[Dataset content start]
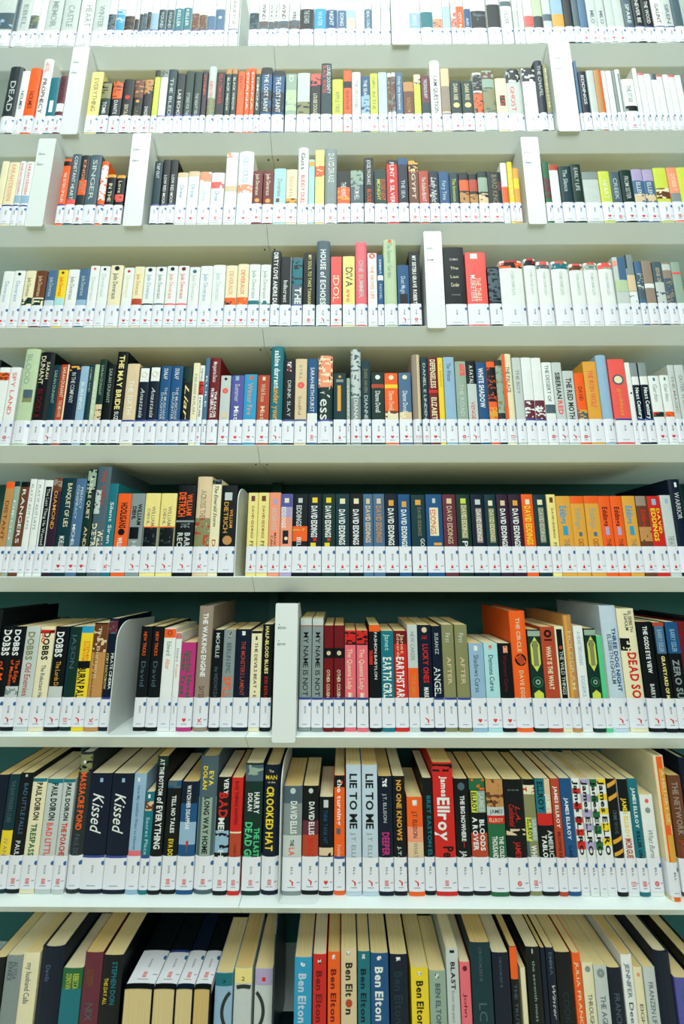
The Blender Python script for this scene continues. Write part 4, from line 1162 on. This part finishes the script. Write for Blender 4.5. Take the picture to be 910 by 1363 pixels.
# ------------------------------------------------------------------ section dividers and bookends
def divider(px0, px1, py, pytop, rw, label, words_):
    Y = D - .0045
    x0 = at(px0, py, Y)[0]; x1 = at(px1, py, Y)[0]; zt = at(px0, pytop, Y)[1]; z = ZS[rw - 1]; w_ = x1 - x0; h = zt - z
    t = thing('section_divider', ((x0 + x1) / 2, D, z), label, 'divider', 'white section dividers between the books')
    mb = MB(); r = .004; b0 = -.009
    prof = []
    for cx, cz, a0 in ((w_ / 2 - r, b0 + r, -90), (w_ / 2 - r, h - r, 0), (-w_ / 2 + r, h - r, 90), (-w_ / 2 + r, b0 + r, 180)):
        for k in range(4):
            a = math.radians(a0 + k * 30); prof.append((cx + r * math.cos(a), cz + r * math.sin(a)))
    plate = MB(); plate.prism(prof, -.0045, -.002, 'y', M['plastic'])
    for sg in (-1, 1):
        mb = MB(); xa = sg * (w_ / 2 - .0001); xb = sg * (w_ / 2 - .0021); hp = h - .001
        spc = (ZS[rw - 2] - z) if rw > 1 else .34; cl = min(hp - .001, spc - .037)
        mb.prism([(-.003, .001), (.13, .001), (.13, h * .66), (.0285, cl), (-.0006, min(hp, spc - .004)), (-.0008, hp), (-.003, hp)], min(xa, xb), max(xa, xb), 'x', M['plastic'])
        mb.build('side_plate', t, fixn=True)
    mb = plate; e = -.0048
    for k, wd in enumerate(words_):
        zc = h * (.80 - .125 * k)
        mb.poly([(-w_ * .32 + .001 * math.cos(a * math.pi / 4), e, zc + .0085 + .001 * math.sin(a * math.pi / 4)) for a in range(8)], M['label_black'])
        V, F, ln = layout(wd, 'r')
        mb.add([(-w_ * .37 + uu / ln * w_ * .36, e, zc + vv * .0044) for uu, vv in V], F, M['label_black'])
    mb.build('front_plate', t)

def bookend(px, py, pytop, rw, label, m=None, dep=.14, rad=.038):
    Y = D + .008
    x = at(px, py, Y)[0]; z = ZS[rw - 1]; h = at(px, pytop, Y)[1] - z; m = m or M['bookend']
    t = thing('bookend', (x, Y, z + .0002), label, 'bookend', 'metal bookends on the shelves')
    prof = [(0, 0), (dep, 0), (dep, h * .97)]
    for k in range(7):
        a = math.radians(90 + k * 15); prof.append((rad + rad * math.cos(a), h - rad + rad * math.sin(a)))
    mb = MB(); mb.prism(prof, -.0009, .0009, 'x', m); mb.build('upright_plate', t, fixn=True)
    mb = MB(); fr = [(.0, -.002)] + [(.075 - .012 + .012 * math.sin(math.radians(k * 22.5)), .010 - .012 * math.cos(math.radians(k * 22.5))) for k in range(5)] + [(.075, .12), (0, .12)]
    mb.prism(fr, .0, .0003, 'z', m); mb.build('foot_plate', t, fixn=True)

for a in DIVIDERS: divider(*a)
for a in BOOKENDS: bookend(**a)

# ------------------------------------------------------------------ setting
mb = MB(); mb.box(-4, 4, -4, 2.2, -.05, 0, M['carpet']); f = mb.build('floor'); f['kind'] = 'structure'
mb = MB(); mb.box(-4, 4, D + .30, D + .36, 0, 5.2, M['wall']); f = mb.build('wall_back'); f['kind'] = 'structure'
print('books as things', len(inv) + 4, 'tris', sum(len(p.vertices) - 2 for o in COL.objects if o.type == 'MESH' for p in o.data.polygons))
[Dataset content end]
» Work instructions
Every line of the data should be copied as it stands, without the images.

» Problem solution
The Blender Python script for this scene continues. Write part 4, from line 1162 on. This part finishes the script. Write for Blender 4.5. Take the picture to be 910 by 1363 pixels.
# ------------------------------------------------------------------ section dividers and bookends
def divider(px0, px1, py, pytop, rw, label, words_):
    Y = D - .0045
    x0 = at(px0, py, Y)[0]; x1 = at(px1, py, Y)[0]; zt = at(px0, pytop, Y)[1]; z = ZS[rw - 1]; w_ = x1 - x0; h = zt - z
    t = thing('section_divider', ((x0 + x1) / 2, D, z), label, 'divider', 'white section dividers between the books')
    mb = MB(); r = .004; b0 = -.009
    prof = []
    for cx, cz, a0 in ((w_ / 2 - r, b0 + r, -90), (w_ / 2 - r, h - r, 0), (-w_ / 2 + r, h - r, 90), (-w_ / 2 + r, b0 + r, 180)):
        for k in range(4):
            a = math.radians(a0 + k * 30); prof.append((cx + r * math.cos(a), cz + r * math.sin(a)))
    plate = MB(); plate.prism(prof, -.0045, -.002, 'y', M['plastic'])
    for sg in (-1, 1):
        mb = MB(); xa = sg * (w_ / 2 - .0001); xb = sg * (w_ / 2 - .0021); hp = h - .001
        spc = (ZS[rw - 2] - z) if rw > 1 else .34; cl = min(hp - .001, spc - .037)
        mb.prism([(-.003, .001), (.13, .001), (.13, h * .66), (.0285, cl), (-.0006, min(hp, spc - .004)), (-.0008, hp), (-.003, hp)], min(xa, xb), max(xa, xb), 'x', M['plastic'])
        mb.build('side_plate', t, fixn=True)
    mb = plate; e = -.0048
    for k, wd in enumerate(words_):
        zc = h * (.80 - .125 * k)
        mb.poly([(-w_ * .32 + .001 * math.cos(a * math.pi / 4), e, zc + .0085 + .001 * math.sin(a * math.pi / 4)) for a in range(8)], M['label_black'])
        V, F, ln = layout(wd, 'r')
        mb.add([(-w_ * .37 + uu / ln * w_ * .36, e, zc + vv * .0044) for uu, vv in V], F, M['label_black'])
    mb.build('front_plate', t)

def bookend(px, py, pytop, rw, label, m=None, dep=.14, rad=.038):
    Y = D + .008
    x = at(px, py, Y)[0]; z = ZS[rw - 1]; h = at(px, pytop, Y)[1] - z; m = m or M['bookend']
    t = thing('bookend', (x, Y, z + .0002), label, 'bookend', 'metal bookends on the shelves')
    prof = [(0, 0), (dep, 0), (dep, h * .97)]
    for k in range(7):
        a = math.radians(90 + k * 15); prof.append((rad + rad * math.cos(a), h - rad + rad * math.sin(a)))
    mb = MB(); mb.prism(prof, -.0009, .0009, 'x', m); mb.build('upright_plate', t, fixn=True)
    mb = MB(); fr = [(.0, -.002)] + [(.075 - .012 + .012 * math.sin(math.radians(k * 22.5)), .010 - .012 * math.cos(math.radians(k * 22.5))) for k in range(5)] + [(.075, .12), (0, .12)]
    mb.prism(fr, .0, .0003, 'z', m); mb.build('foot_plate', t, fixn=True)

for a in DIVIDERS: divider(*a)
for a in BOOKENDS: bookend(**a)

# ------------------------------------------------------------------ setting
mb = MB(); mb.box(-4, 4, -4, 2.2, -.05, 0, M['carpet']); f = mb.build('floor'); f['kind'] = 'structure'
mb = MB(); mb.box(-4, 4, D + .30, D + .36, 0, 5.2, M['wall']); f = mb.build('wall_back'); f['kind'] = 'structure'
print('books as things', len(inv) + 4, 'tris', sum(len(p.vertices) - 2 for o in COL.objects if o.type == 'MESH' for p in o.data.polygons))